▶ Required work: Identify each line below containing the string "part" and copy it.

▶ Provided data:
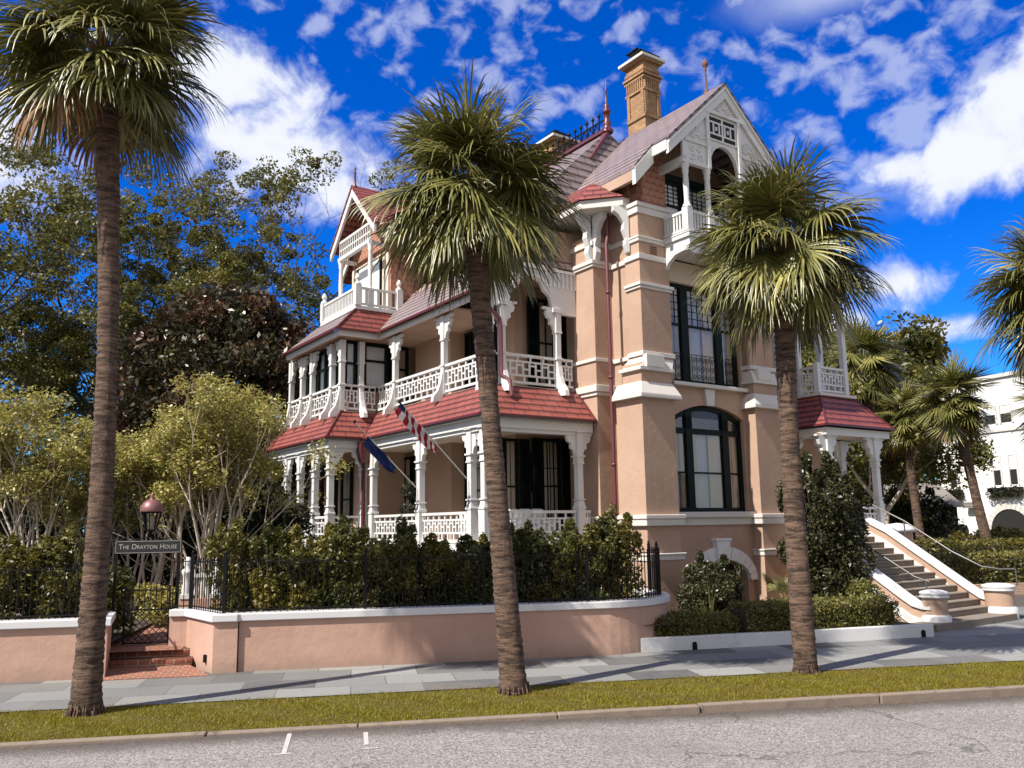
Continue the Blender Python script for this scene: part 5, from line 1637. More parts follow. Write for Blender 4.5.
def palm(name_label, base, top, r0, r1, R_, seed, fronds=38, group=None, dead=True, leaflets=40, low=-55, hi=85, boots=True, segs=5, wmul=1.0, bow=None):
    """cabbage palm: ringed trunk, old leaf bases, and a ball of drooping fans"""
    g = random.Random(seed)
    t = thing('palm_tree', name_label, 'palm', base, 0, group)
    bx_, by_, bz_ = base
    tp = Vector((top[0] - bx_, top[1] - by_, top[2] - bz_))
    # trunk
    mb = MB(); pts, rad = [], []
    n = int(tp.z / .055)
    bend = Vector((g.uniform(-.1, .1), g.uniform(-.1, .1), 0)) if bow is None else Vector(bow)
    for i in range(n + 1):
        k = i / n
        p = tp * k + bend * math.sin(k * math.pi)
        rr = r1 + (r0 - r1) * math.exp(-k * tp.z / .9) + .012 * math.sin(k * 9)
        rr *= 1 + (.035 if i % 2 else -.03) + g.uniform(-.02, .02)
        pts.append(p + Vector((g.uniform(-.006, .006), g.uniform(-.006, .006), -.08 if i == 0 else 0))); rad.append(rr)
    mb.tube(pts, rad, 18)
    mb.build('trunk', MT['palmbark'], t)
    mb = MB()
    for i in range(26):
        az = i * 6.283 / 26 + g.uniform(-.1, .1); rr = r0 * g.uniform(.92, 1.05)
        mb.tube([(rr * math.cos(az), rr * math.sin(az), g.uniform(.08, .22)), (rr * 1.12 * math.cos(az), rr * 1.12 * math.sin(az), .06), (rr * g.uniform(1.15, 1.3) * math.cos(az), rr * g.uniform(1.15, 1.3) * math.sin(az), -.03)], [.012, .02, .012], 5, False)
    mb.build('roots', MT['palmbark'], t)
    V, S_ = [], []
    VD = []
    W = []          # stalks
    for i in range(fronds):
        k = (i + .5) / fronds
        az = i * 2.39996 + g.uniform(-.35, .35)
        el = R(hi + (low - hi) * k + g.uniform(-14, 14))
        isdead = dead and k > .955
        d = Vector((math.cos(az) * math.cos(el), math.sin(az) * math.cos(el), math.sin(el)))
        st = tp + Vector((math.cos(az) * .12, math.sin(az) * .12, .10 - k * .50))
        L = R_ * g.uniform(.36, .58) * (0.85 if k < .15 else 1.0)
        p0, pp = st, []
        dd = d.copy()
        steps = 7
        for j in range(steps + 1):
            pp.append(p0.copy())
            p0 = p0 + dd * (L / steps)
            dd = (dd + Vector((0, 0, -.05 - .02 * j))).normalized()
        W.append((pp[:6], [.026, .024, .021, .018, .016, .013]))
        # the stalk runs on into the blade as a curved rib
        side = dd.cross(Vector((0, 0, 1)))
        if side.length < .15: side = Vector((-math.sin(az), math.cos(az), 0))
        side.normalize()
        nrm = side.cross(dd).normalized()
        roll = g.uniform(-.6, .6)
        side, nrm = side * math.cos(roll) + nrm * math.sin(roll), nrm * math.cos(roll) - side * math.sin(roll)
        hub = pp[5]
        rib_d = dd
        BL = R_ * g.uniform(.52, .64)
        for q in range(leaflets):
            f = (q + .5) / leaflets * 2 - 1
            ang = f * R(118) + g.uniform(-.03, .03)
            ld = (rib_d * math.cos(ang) + side * math.sin(ang)).normalized()
            ld = (ld + nrm * (.10 - .55 * abs(f) ** 1.3 + g.uniform(-.10, .10))).normalized()
            ln = BL * (1 - .28 * abs(f) ** 2) * g.uniform(.88, 1.1)
            ribt = (1 - abs(f)) * .30 * BL
            p = hub + rib_d * ribt
            cur = ld.copy()
            droop = .025 + .12 * g.random() ** 1.3 + (.15 if isdead else 0)
            wdir = cur.cross(nrm).normalized()
            wd = .0212 * R_ / 1.9 * wmul
            wds = [.6, 1.0, 1.0, .85, .5, .0] if segs == 5 else [.8, 1.0, .0]
            st_ = ln / (len(wds) - 1)
            row = []
            for j, ww in enumerate(wds):
                row.append((p - wdir * wd * ww, p + nrm * wd * .35 * (1 if ww else 0), p + wdir * wd * ww))
                p = p + cur * st_
                cur = (cur + Vector((0, 0, -droop * (.3 + j * 2.0)))).normalized()
            (VD if isdead else V).append(row)
    def strips(rows, nm, m):
        vs, fs = [], []
        for row in rows:
            b_ = len(vs)
            for a_ in row: vs += [tuple(x) for x in a_]
            for j in range(len(row) - 1):
                o_ = b_ + j * 3
                fs += [(o_, o_ + 1, o_ + 4, o_ + 3), (o_ + 1, o_ + 2, o_ + 5, o_ + 4)]
        return raw(nm, np.array(vs), np.array(fs), m, t)
    strips(V, 'crown', MT['frond'])
    if VD: strips(VD, 'dead_fronds', MT['deadfrond'])
    mb = MB()
    for pts, rr in W: mb.tube(pts, rr, 4, False)
    mb.build('leaf_stalks', MT['frond'], t)
    if boots:
        mb = MB()
        for i in range(46):
            az = i * 2.4; h = -.62 + .62 * (i / 46)
            c = tp + Vector((math.cos(az) * r1 * .8, math.sin(az) * r1 * .8, h))
            o_ = Vector((math.cos(az) * .55, math.sin(az) * .55, .9)).normalized()
            ln = g.uniform(.14, .34)
            tn = Vector((-math.sin(az), math.cos(az), 0)) * .045
            p1 = c + o_ * ln
            mb.add([c - tn * 1.4, c + tn * 1.4, p1 + tn * .7, p1 - tn * .7, c - tn + Vector((0, 0, -.03)) - o_ * .05, p1 * 1.0 + o_ * .03], [(0, 1, 2, 3), (3, 2, 5)])
        mb.build('old_leaf_sheath', MT['brownwood'], t)
    return t


palm('tallest palm with a straight trunk rising in front of the left garden wall', (-6.49, 13.36, .08), (-6.88, 13.4, 10.85), .235, .168, 2.12, 11, 50, low=-26, leaflets=44, bow=(.16, .05, 0))
palm('leaning palm before the curved garden wall, its crown hiding part of the upper veranda', (-.04, 14.48, .08), (-.68, 14.5, 8.78), .235, .175, 2.05, 12, 64, low=-28, leaflets=46, dead=False)
palm('palm on the grass strip in front of the white planter kerb and the stairs', (5.21, 15.92, .08), (5.32, 15.95, 8.12), .21, .185, 2.0, 13, 64, low=-42, leaflets=46, dead=False)
palm('palm at the right edge whose crown alone reaches into view above the white building', (12.9, 19.2, .08), (13.0, 19.5, 8.1), .21, .18, 2.1, 14, 56, low=-38, leaflets=46)


def limb(mb, p, d, L, r, lev, g, tips, maxlev, spread=.55, kids=(2, 3), wob=.16, upb=.05, seg=7, shrink=.72):
    n = 4
    pts, rad = [p], [r]
    q = p.copy(); dd = d.copy()
    for i in range(n):
        dd = (dd + Vector((g.uniform(-wob, wob), g.uniform(-wob, wob), g.uniform(-wob, wob) + upb))).normalized()
        q = q + dd * (L / n)
        pts.append(q.copy()); rad.append(r * (1 - .38 * (i + 1) / n))
    mb.tube(pts, rad, max(3, seg), lev == 0)
    if lev >= maxlev:
        tips.append(q); tips.append(pts[2]); return
    if lev >= maxlev - 1: tips.append(q)
    k = g.randint(*kids)
    a0 = g.uniform(0, 6.28)
    for i in range(k):
        ax = dd.orthogonal().normalized()
        ax.rotate(Matrix.Rotation(a0 + i * 6.28 / k + g.uniform(-.4, .4), 3, dd))
        nd = (dd + ax * spread * g.uniform(.6, 1.35)).normalized()
        limb(mb, q, nd, L * shrink * g.uniform(.8, 1.2), rad[-1] * .78, lev + 1, g, tips, maxlev, spread, kids, wob, upb, seg - 1, shrink)
    if lev < maxlev - 1 and g.random() < .6:
        ax = dd.orthogonal().normalized(); ax.rotate(Matrix.Rotation(g.uniform(0, 6.28), 3, dd))
        limb(mb, pts[2], (dd * .5 + ax * .8).normalized(), L * .6, rad[2] * .5, lev + 2, g, tips, maxlev, spread, kids, wob, upb, seg - 2, shrink)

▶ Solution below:
Continue the Blender Python script for this scene: part 5, from line 1637. More parts follow. Write for Blender 4.5.
palm('leaning palm before the curved garden wall, its crown hiding part of the upper veranda', (-.04, 14.48, .08), (-.68, 14.5, 8.78), .235, .175, 2.05, 12, 64, low=-28, leaflets=46, dead=False)